C’est délicat. J’en parle de façon indirecte avec mes voisins, mais pour eux, ce n’est pas un enjeu. Ils ont un gazon synthétique, et l’idée de laisser un arbre mort dans leur jardin, ça ne leur parle pas.
Il y a aussi, je pense, une question générationnelle. Les jeunes générations sont plus sensibles et prêtes à changer de pratique pour favoriser la nature en ville que les générations précédentes qui parfois ne prennent pas vraiment le sujet au sérieux et préfèrent le côté pratique de laisser des solutions qui font propre
— comme les robots tondeuses qui peuvent tondre en continu sans que le jardinier n’ait à fournir le moindre effort —.

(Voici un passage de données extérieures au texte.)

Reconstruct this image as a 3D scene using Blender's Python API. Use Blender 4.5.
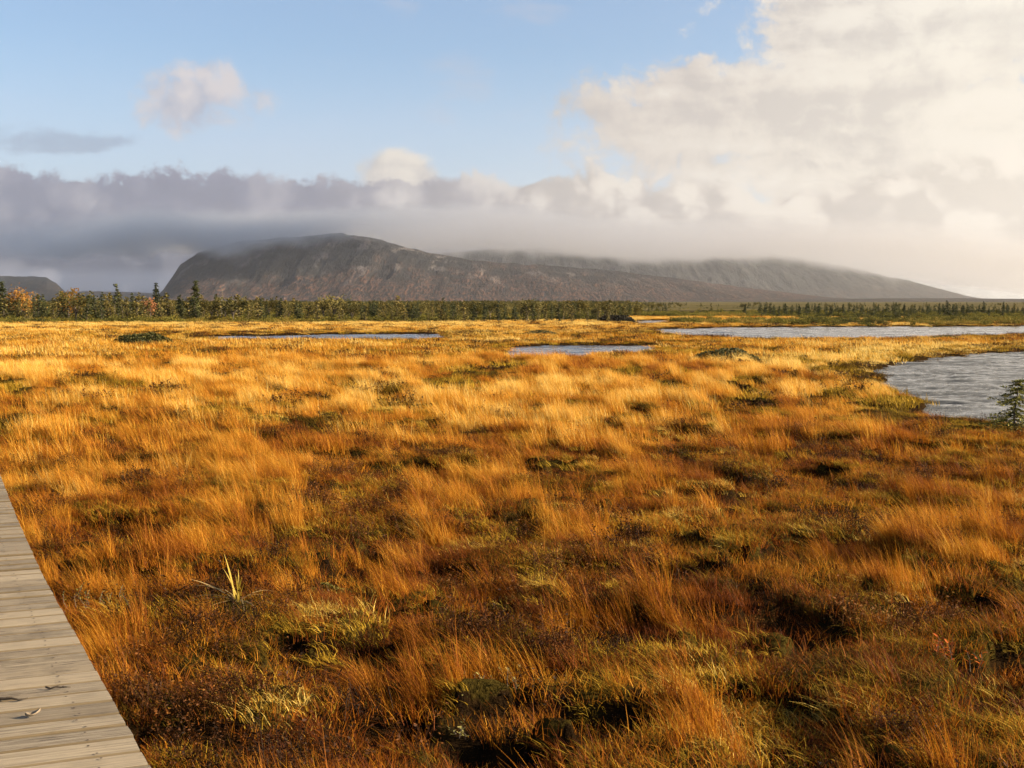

Montrer que c’est possible de créer un petit jardin qui a une valeur en termes d’écologie et de préservation de la biodiversité sans sacrifier à l’usage qu’on attend d’un jardin résidentiel est déjà une chose. Ce petit jardin est devenu un vrai havre de biodiversité, et ça montre qu’avec un peu de volonté, on peut faire beaucoup, même dans un espace restreint. Notre retour terrain, c’est que les attentes en termes d’usage du jardin, comme le barbecue, le fait d’avoir l’équivalent de réelles pièces à vivre mais extérieures, n’est pas forcément incompatible avec le fait de faire une place à la nature, y compris sur un tout petit terrain de 200 m2.
Je pense qu’il y a des sujets sur lesquels ça peut bouger relativement vite, notamment les questions de confort, d’ombre et d’adaptation au climat. Ça peut être une bonne porte d’entrée pour aborder la question de l’écologie et de la biodiversité. En fait, des éléments de nature peuvent apporter du confort, dehors, mais aussi dans la maison avec l’ombrage. Ce bénéfice du confort est une porte d’entrée pour aborder la question de la biodiversité et de l’écologie au jardin : végétaliser un mur en béton, c’est beau, ça rafraîchit et apporte du confort en été, et puis c’est bon pour la nature.
On n’est pas obligé de mettre uniquement des espèces locales, si déjà on végétalise en variant les strates de végétation, cela ouvre déjà beaucoup de possibilités pour que la nature retrouve sa place.